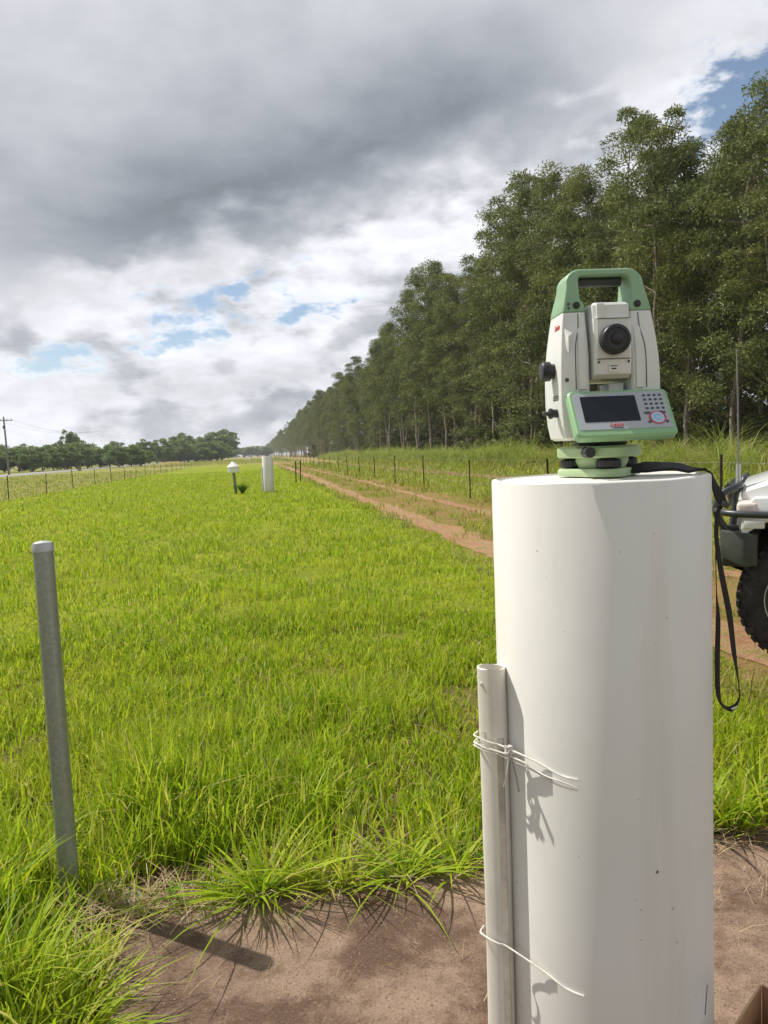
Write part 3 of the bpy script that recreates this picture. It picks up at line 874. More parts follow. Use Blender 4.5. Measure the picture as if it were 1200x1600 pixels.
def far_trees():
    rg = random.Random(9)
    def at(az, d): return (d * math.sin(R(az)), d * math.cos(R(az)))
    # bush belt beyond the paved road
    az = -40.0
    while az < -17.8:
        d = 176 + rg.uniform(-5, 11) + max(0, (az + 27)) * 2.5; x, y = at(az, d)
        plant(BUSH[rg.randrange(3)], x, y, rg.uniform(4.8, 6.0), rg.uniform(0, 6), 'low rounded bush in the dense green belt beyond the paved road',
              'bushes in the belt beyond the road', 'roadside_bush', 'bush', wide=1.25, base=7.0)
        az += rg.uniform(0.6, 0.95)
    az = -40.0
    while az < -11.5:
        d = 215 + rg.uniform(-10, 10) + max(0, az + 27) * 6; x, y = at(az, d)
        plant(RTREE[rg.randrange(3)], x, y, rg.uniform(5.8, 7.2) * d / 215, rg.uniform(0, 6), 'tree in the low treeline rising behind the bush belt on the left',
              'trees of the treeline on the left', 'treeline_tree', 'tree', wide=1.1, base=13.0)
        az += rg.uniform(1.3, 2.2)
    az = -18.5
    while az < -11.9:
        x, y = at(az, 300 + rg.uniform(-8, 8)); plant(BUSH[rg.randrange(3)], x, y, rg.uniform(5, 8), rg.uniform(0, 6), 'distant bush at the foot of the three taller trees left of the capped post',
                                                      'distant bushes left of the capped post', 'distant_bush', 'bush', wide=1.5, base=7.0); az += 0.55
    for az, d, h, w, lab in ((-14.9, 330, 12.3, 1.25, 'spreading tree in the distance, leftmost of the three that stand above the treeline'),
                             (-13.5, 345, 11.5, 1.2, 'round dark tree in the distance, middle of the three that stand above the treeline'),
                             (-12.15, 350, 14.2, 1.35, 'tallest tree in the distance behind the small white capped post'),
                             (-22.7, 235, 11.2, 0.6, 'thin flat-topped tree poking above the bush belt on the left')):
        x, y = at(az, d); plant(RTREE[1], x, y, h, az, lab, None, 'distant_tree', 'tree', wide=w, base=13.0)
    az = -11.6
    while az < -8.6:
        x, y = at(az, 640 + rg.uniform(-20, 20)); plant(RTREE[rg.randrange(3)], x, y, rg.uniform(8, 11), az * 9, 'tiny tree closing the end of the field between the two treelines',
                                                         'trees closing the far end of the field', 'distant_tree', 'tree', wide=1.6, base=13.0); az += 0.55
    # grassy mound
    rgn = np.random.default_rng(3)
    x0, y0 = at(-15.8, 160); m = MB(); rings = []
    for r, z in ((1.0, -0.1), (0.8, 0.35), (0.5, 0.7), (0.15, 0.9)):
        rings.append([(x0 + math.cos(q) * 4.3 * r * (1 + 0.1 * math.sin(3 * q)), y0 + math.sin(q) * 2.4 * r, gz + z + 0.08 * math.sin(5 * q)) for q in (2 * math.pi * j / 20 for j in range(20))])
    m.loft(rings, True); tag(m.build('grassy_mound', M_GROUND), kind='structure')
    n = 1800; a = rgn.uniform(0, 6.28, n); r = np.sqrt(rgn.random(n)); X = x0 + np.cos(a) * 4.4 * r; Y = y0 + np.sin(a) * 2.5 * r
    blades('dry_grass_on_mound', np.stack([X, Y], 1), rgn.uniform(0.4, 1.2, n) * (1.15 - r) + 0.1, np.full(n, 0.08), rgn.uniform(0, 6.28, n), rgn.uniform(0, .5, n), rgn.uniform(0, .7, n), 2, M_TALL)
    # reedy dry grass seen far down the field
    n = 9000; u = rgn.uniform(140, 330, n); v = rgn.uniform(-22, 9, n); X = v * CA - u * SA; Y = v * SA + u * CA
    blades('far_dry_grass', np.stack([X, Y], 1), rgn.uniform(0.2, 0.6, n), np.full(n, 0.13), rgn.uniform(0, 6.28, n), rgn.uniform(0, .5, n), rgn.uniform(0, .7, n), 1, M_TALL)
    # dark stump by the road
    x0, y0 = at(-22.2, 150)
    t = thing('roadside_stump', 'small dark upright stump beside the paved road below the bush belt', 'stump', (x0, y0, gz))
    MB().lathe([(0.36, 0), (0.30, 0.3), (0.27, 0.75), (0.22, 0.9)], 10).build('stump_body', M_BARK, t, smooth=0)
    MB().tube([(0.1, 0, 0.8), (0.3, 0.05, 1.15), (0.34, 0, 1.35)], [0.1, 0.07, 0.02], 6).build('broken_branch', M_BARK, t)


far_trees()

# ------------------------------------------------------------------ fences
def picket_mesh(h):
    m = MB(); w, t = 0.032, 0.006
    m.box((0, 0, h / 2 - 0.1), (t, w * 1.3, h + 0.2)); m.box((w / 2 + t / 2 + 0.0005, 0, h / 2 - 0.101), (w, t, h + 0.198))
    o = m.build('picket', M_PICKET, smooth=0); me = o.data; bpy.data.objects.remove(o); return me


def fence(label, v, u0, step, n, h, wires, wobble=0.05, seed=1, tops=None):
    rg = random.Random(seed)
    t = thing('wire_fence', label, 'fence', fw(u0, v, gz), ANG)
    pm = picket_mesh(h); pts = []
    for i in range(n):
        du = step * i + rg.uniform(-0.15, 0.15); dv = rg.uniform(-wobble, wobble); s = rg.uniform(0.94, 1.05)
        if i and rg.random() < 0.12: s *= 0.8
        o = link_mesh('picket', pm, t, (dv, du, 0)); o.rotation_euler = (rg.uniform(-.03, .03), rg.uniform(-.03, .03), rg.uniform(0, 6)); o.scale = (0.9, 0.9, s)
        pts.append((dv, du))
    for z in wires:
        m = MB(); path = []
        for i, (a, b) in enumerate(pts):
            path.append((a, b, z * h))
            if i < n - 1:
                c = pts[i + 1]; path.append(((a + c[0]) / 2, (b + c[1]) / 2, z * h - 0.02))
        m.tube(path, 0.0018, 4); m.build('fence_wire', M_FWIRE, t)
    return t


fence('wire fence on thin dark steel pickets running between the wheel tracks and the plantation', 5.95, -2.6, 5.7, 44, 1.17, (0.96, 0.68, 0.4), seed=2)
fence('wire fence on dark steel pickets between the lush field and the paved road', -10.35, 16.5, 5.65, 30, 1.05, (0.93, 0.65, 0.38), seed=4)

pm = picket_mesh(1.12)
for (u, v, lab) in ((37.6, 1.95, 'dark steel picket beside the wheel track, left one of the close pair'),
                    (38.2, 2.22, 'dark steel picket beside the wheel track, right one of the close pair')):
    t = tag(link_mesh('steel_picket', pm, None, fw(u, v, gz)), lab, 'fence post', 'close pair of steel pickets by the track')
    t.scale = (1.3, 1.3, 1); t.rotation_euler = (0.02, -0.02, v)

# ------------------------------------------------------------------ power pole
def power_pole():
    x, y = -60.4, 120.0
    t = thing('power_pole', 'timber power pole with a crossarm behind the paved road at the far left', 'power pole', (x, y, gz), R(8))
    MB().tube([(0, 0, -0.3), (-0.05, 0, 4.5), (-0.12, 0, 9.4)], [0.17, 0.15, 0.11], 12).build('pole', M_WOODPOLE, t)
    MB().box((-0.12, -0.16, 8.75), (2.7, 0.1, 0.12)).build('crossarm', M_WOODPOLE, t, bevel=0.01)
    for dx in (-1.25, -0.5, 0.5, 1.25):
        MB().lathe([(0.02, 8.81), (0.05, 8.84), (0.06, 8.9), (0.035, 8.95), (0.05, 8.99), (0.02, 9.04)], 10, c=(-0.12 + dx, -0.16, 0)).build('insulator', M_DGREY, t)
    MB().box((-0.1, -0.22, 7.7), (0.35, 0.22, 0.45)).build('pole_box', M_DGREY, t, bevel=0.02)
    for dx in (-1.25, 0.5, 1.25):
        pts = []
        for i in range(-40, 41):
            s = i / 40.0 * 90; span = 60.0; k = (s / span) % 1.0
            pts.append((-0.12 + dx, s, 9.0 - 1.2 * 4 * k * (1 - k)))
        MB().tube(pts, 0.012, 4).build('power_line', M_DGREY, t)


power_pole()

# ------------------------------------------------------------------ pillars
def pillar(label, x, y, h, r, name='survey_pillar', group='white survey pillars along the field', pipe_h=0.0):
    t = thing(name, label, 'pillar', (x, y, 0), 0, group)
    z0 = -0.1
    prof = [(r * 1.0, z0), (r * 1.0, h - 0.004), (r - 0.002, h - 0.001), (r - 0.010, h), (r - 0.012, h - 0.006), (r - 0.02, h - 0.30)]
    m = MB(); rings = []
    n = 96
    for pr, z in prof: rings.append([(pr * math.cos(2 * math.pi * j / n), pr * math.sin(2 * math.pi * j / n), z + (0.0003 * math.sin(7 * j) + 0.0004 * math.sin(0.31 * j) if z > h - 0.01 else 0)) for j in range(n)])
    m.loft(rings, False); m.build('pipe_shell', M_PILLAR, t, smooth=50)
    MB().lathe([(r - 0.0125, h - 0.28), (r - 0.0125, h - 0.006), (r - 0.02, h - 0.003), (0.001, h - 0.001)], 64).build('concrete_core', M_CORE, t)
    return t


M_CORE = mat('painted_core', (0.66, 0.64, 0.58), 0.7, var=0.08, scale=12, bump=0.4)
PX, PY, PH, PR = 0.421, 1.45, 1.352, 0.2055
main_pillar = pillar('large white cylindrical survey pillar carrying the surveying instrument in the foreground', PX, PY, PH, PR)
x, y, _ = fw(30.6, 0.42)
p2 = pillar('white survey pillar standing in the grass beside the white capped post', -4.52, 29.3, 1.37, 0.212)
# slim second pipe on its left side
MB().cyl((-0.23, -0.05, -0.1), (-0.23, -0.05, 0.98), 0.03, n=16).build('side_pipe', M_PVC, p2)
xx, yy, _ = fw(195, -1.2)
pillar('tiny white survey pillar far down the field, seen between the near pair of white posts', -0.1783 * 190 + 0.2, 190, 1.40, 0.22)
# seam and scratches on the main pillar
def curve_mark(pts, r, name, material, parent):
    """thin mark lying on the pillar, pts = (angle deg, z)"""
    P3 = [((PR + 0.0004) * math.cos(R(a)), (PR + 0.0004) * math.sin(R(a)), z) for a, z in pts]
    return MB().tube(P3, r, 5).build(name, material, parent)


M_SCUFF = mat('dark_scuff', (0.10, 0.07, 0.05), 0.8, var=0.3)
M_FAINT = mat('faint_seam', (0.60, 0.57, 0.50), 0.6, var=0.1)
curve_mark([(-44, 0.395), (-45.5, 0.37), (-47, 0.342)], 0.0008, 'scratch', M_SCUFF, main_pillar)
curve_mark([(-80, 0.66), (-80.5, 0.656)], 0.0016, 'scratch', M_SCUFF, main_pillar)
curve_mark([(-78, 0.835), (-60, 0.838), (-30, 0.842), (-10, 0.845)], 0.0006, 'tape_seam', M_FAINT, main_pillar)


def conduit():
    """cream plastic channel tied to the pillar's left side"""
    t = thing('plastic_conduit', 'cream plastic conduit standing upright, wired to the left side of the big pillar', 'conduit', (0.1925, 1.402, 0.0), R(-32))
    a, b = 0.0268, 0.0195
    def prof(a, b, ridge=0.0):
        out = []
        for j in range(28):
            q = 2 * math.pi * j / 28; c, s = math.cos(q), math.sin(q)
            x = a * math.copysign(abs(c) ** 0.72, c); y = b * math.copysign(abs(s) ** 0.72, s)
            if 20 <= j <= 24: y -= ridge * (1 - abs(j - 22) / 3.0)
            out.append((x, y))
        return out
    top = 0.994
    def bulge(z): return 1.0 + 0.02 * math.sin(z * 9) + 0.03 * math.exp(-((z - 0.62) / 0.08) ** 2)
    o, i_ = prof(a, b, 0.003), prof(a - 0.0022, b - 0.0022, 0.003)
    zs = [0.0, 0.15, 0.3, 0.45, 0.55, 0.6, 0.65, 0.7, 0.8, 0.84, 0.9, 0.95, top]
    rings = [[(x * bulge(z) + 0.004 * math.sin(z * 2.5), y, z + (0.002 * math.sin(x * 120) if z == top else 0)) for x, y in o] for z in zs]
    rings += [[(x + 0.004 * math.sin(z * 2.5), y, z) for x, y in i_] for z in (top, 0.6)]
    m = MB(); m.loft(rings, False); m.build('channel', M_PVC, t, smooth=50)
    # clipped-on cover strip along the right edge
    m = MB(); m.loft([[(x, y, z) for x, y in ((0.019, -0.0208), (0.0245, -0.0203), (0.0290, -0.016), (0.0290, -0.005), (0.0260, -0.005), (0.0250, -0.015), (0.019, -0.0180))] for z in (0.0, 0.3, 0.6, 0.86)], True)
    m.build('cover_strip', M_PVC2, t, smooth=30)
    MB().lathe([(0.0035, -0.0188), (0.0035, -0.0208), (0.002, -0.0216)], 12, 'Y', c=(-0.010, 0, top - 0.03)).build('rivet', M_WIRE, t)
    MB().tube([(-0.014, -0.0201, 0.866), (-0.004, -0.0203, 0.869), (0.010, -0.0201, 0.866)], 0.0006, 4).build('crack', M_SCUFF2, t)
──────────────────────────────
**Problem to work on**
Pick out each line containing "that" and report it.

**Solution**
Write part 3 of the bpy script that recreates this picture. It picks up at line 874. More parts follow. Use Blender 4.5. Measure the picture as if it were 1200x1600 pixels.
    for az, d, h, w, lab in ((-14.9, 330, 12.3, 1.25, 'spreading tree in the distance, leftmost of the three that stand above the treeline'),
                             (-13.5, 345, 11.5, 1.2, 'round dark tree in the distance, middle of the three that stand above the treeline'),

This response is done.